(Scene modeling code data)

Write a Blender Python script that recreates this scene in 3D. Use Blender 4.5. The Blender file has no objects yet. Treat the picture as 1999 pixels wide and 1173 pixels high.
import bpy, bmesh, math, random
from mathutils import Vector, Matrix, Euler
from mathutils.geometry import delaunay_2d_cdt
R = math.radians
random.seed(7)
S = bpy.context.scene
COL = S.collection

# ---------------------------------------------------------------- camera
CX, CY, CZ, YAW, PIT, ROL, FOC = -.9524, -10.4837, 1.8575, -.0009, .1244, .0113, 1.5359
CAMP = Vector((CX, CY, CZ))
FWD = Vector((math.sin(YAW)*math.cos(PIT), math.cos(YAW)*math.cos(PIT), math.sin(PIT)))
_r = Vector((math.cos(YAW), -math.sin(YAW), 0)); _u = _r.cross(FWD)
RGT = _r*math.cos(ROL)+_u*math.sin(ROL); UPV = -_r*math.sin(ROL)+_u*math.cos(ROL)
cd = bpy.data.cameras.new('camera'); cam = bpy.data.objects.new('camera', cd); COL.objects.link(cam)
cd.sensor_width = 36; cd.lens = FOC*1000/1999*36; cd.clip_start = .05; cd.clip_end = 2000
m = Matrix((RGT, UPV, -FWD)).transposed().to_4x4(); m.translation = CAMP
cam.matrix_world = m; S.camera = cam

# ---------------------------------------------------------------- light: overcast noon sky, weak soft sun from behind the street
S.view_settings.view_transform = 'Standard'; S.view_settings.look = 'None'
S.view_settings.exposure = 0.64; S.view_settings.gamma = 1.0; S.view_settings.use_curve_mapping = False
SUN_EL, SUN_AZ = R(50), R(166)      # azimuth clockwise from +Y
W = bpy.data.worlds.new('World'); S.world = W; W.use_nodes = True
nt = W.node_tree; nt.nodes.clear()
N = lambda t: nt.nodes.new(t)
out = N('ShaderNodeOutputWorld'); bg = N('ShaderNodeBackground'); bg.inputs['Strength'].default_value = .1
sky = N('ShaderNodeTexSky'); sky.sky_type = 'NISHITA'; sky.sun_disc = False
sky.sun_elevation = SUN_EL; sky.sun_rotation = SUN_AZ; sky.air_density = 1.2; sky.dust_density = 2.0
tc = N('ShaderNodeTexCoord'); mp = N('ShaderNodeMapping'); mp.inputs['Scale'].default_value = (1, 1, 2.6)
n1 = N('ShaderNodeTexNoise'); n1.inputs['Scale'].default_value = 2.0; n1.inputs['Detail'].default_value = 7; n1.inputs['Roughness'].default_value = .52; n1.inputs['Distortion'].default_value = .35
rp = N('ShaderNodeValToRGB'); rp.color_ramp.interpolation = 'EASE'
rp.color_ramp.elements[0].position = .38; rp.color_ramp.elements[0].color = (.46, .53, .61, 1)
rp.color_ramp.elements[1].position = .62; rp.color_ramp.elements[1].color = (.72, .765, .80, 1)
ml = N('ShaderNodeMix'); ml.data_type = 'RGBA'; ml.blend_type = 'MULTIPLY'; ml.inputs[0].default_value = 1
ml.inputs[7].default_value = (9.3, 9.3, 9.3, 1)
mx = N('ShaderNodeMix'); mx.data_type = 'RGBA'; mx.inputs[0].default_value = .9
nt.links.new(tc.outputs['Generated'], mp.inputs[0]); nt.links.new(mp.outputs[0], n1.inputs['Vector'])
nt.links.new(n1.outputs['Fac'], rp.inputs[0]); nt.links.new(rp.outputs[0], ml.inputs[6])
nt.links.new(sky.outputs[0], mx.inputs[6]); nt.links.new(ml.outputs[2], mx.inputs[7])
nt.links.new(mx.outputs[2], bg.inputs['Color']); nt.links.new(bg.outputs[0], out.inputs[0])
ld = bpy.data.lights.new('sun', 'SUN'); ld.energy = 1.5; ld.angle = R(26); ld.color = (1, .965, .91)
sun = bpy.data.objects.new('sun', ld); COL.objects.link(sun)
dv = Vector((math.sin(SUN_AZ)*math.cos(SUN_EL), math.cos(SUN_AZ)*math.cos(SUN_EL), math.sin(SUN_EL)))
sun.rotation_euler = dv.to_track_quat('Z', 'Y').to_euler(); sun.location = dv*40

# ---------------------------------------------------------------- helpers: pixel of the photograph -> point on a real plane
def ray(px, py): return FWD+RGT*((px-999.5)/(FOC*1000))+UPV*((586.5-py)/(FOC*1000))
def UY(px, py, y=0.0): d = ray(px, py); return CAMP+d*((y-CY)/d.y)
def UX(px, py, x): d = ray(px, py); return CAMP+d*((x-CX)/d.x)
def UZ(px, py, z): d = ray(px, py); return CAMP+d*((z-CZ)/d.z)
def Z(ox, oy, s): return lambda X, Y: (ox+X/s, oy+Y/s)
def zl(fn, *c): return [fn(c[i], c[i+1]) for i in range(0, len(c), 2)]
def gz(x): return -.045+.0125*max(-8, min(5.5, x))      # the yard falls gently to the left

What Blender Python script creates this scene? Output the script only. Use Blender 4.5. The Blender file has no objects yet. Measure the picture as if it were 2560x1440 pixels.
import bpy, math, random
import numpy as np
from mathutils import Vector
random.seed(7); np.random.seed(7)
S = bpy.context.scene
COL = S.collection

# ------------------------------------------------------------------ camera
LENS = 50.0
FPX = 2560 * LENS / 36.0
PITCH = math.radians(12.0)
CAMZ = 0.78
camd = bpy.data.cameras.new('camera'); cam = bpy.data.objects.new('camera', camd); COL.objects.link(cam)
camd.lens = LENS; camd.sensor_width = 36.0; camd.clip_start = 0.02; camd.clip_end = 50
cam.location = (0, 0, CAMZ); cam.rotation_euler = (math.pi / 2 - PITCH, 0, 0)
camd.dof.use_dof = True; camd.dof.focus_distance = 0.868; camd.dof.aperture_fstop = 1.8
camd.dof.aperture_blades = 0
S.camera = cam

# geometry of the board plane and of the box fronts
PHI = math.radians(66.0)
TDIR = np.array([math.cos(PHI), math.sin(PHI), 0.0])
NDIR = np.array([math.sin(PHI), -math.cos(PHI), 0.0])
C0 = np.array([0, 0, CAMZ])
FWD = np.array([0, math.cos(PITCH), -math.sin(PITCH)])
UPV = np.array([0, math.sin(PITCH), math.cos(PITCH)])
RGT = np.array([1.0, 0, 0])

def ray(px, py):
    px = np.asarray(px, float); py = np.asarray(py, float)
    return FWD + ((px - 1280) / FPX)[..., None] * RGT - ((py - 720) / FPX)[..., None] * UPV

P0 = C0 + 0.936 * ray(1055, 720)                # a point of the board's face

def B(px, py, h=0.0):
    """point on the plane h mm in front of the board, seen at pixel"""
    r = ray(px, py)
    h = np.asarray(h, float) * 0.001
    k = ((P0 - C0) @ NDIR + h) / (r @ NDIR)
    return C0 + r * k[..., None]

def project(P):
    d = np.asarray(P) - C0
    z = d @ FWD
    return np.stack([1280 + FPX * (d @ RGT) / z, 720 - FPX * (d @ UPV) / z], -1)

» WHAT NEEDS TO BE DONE
Quote exactly the lines running from the start of the listing above through the line where "cam.matrix_world = m; S.camera = cam" is found, and output no other lines.

» RESPONSE FOR THIS EXERCISE
Write a Blender Python script that recreates this scene in 3D. Use Blender 4.5. The Blender file has no objects yet. Treat the picture as 1999 pixels wide and 1173 pixels high.
import bpy, bmesh, math, random
from mathutils import Vector, Matrix, Euler
from mathutils.geometry import delaunay_2d_cdt
R = math.radians
random.seed(7)
S = bpy.context.scene
COL = S.collection

# ---------------------------------------------------------------- camera
CX, CY, CZ, YAW, PIT, ROL, FOC = -.9524, -10.4837, 1.8575, -.0009, .1244, .0113, 1.5359
CAMP = Vector((CX, CY, CZ))
FWD = Vector((math.sin(YAW)*math.cos(PIT), math.cos(YAW)*math.cos(PIT), math.sin(PIT)))
_r = Vector((math.cos(YAW), -math.sin(YAW), 0)); _u = _r.cross(FWD)
RGT = _r*math.cos(ROL)+_u*math.sin(ROL); UPV = -_r*math.sin(ROL)+_u*math.cos(ROL)
cd = bpy.data.cameras.new('camera'); cam = bpy.data.objects.new('camera', cd); COL.objects.link(cam)
cd.sensor_width = 36; cd.lens = FOC*1000/1999*36; cd.clip_start = .05; cd.clip_end = 2000
m = Matrix((RGT, UPV, -FWD)).transposed().to_4x4(); m.translation = CAMP
cam.matrix_world = m; S.camera = cam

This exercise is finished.